Où se déroule l’interminable aménagement du Pont de Lancieux
En marge de l'ouverture du sentier littoral à Saint-Briac, les ACR avaient déjà constaté que la traversée du pont de Lancieux, à l'intersection des routes départementales RD 603 et RD 786, était particulièrement dangereuse pour les piétons. En 2015, le Conseil Général avait été sollicité pour la mise en place d'un passage protégé à cet endroit. Après la rencontre sur place du 8 janvier 2015 avec les autorités et les fonctionnaires départementaux, il devint évident pour les ACR que les services du Conseil Général s'opposaient fortement à la matérialisation du passage à l'entrée du pont, pour des raisons techniques qui semblèrent assez obscures et même contradictoires. Ce discours était d’autant plus absurde que, de l'autre côté du pont, le conseil général des Côtes d'Armor avait déjà aménagé la traversée de la route pour sécuriser les piétons !

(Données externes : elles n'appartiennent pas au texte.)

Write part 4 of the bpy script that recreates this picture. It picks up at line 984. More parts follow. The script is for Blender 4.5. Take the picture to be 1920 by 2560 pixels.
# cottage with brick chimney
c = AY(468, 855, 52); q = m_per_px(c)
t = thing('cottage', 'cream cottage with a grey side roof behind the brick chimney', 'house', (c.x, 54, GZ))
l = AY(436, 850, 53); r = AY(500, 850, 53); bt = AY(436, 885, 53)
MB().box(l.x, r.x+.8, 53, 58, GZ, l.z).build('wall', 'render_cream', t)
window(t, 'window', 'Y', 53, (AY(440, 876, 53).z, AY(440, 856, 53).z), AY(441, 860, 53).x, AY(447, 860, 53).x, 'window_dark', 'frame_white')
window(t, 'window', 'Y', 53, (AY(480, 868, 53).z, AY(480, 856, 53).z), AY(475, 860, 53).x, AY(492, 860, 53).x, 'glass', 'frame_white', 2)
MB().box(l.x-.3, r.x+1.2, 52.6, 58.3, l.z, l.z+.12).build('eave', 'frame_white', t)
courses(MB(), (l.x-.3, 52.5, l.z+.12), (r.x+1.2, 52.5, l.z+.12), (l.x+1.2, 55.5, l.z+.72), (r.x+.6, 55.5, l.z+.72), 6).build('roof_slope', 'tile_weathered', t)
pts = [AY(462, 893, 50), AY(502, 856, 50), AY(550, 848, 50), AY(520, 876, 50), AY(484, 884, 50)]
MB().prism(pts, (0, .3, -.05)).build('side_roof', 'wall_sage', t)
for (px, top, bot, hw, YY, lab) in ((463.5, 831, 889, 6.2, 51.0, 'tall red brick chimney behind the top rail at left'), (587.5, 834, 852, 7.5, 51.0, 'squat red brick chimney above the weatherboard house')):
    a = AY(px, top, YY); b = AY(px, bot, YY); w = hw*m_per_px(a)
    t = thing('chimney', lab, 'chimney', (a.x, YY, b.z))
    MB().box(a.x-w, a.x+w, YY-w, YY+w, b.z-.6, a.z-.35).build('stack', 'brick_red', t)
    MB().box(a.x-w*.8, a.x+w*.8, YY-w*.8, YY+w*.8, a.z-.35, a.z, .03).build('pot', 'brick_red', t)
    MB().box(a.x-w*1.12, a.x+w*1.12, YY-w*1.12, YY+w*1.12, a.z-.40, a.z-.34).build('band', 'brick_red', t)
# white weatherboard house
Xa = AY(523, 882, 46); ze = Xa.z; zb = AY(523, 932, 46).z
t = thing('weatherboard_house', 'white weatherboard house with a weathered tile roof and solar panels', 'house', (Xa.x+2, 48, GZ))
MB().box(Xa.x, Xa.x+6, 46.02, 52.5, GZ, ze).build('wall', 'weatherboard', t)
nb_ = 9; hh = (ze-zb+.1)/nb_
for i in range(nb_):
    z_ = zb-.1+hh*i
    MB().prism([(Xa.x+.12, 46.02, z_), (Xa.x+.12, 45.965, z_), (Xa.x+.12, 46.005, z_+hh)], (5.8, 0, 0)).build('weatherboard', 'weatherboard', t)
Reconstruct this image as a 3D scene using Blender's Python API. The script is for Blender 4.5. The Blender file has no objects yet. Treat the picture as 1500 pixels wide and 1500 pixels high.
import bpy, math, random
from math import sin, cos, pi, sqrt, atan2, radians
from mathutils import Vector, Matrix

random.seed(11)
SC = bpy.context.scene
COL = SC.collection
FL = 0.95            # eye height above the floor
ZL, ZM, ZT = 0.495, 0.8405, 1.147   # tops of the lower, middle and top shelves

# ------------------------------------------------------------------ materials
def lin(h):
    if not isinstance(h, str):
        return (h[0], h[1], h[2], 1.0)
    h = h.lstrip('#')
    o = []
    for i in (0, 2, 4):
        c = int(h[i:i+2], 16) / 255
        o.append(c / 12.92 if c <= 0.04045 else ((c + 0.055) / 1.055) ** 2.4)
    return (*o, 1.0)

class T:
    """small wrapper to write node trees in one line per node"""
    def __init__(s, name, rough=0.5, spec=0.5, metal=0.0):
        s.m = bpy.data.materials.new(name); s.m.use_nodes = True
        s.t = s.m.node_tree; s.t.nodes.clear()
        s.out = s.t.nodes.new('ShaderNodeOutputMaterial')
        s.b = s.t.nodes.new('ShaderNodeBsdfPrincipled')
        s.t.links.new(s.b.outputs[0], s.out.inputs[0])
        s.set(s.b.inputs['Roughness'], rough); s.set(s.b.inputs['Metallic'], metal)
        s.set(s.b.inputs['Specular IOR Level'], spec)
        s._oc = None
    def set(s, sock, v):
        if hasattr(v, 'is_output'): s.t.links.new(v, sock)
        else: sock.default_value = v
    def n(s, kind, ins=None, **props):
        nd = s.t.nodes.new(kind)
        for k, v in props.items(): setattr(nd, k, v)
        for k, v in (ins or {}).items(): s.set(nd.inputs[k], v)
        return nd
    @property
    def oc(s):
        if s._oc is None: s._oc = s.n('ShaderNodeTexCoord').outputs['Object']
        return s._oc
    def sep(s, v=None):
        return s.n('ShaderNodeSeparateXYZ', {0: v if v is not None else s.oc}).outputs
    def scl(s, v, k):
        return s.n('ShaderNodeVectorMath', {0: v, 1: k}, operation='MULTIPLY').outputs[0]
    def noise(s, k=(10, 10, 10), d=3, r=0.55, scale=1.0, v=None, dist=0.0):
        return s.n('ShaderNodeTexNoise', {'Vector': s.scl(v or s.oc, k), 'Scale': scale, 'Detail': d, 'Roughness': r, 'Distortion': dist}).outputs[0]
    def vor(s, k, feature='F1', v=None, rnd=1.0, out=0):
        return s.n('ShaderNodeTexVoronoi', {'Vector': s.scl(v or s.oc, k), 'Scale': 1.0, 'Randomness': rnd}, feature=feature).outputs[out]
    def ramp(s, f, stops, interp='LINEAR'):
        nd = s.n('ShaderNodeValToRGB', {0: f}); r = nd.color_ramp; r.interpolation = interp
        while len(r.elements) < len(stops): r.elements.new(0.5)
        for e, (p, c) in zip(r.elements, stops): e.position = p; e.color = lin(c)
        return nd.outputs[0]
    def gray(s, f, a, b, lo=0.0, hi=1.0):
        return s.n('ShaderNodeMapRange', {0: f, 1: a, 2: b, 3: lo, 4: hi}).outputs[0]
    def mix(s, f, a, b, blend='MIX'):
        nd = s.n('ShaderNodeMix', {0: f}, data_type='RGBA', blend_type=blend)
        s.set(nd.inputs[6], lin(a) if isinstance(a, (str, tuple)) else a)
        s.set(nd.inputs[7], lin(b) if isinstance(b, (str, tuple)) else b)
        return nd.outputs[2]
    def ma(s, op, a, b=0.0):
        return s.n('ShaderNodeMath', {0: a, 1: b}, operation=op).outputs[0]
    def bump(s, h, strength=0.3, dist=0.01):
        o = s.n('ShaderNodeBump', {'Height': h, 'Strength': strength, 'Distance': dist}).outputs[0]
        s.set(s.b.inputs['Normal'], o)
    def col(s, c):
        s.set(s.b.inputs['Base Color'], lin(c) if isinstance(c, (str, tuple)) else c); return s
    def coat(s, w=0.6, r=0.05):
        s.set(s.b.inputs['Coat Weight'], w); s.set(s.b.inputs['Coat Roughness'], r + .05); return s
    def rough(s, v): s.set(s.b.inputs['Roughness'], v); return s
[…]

Les ACR tentèrent alors de négocier une solution alternative plus modeste, un peu en recul par rapport au carrefour, en proposant de mettre à la charge de la commune et du Conseil Départemental la réalisation de quelques travaux d'aménagement. Ces derniers sont toujours en attente, malgré plusieurs interventions de l’association au cours de l'année dernière, qui finit par se désespérer de la lenteur et du poids de démarches administratives interminables…
Et qui se double d'une interrogation autour du Château du Nessay
La municipalité de Saint Briac envisage de modifier le statut du château et de son parc qui sont situés sur la presqu’ile du Nessay. Celui-ci est un édifice remarquable et un haut lieu symbolique au service d’une longue tradition d’accueil des enfants de tous milieux sociaux. C’était un acquis que de multiples associations culturelles et acteurs sociaux avaient obtenu de longue date, dans la lignée des combats historiques en faveur des Congés Payés.
Une pétition récente vient d'être lancée afin de protester contre une privatisation déguisée de ce lieu, dont le présent usage associatif à caractère mixte lui avait assuré un succès qui l’avait popularisé bien au-delà de la région. La municipalité propose en effet, dans des conditions douteuses, de signer un bail de 75 ans avec un groupe hôtelier qui en aurait l’usage exclusif, au détriment des utilisateurs actuels qui en partageaient de manière conviviale et populaire les agréments. Les Briacins protestent tant sur la forme (la brutalité et l'absence de transparence de cette décision) que sur le fond de cette affaire, qui modifie complètement la destination collective du lieu.
Là encore, les ACR veulent rester vigilants afin de s'assurer que la contrainte de la servitude de passage sera bien respectée dans une opération qui est principalement destinée à rendre privatif un usage qui a longtemps été public.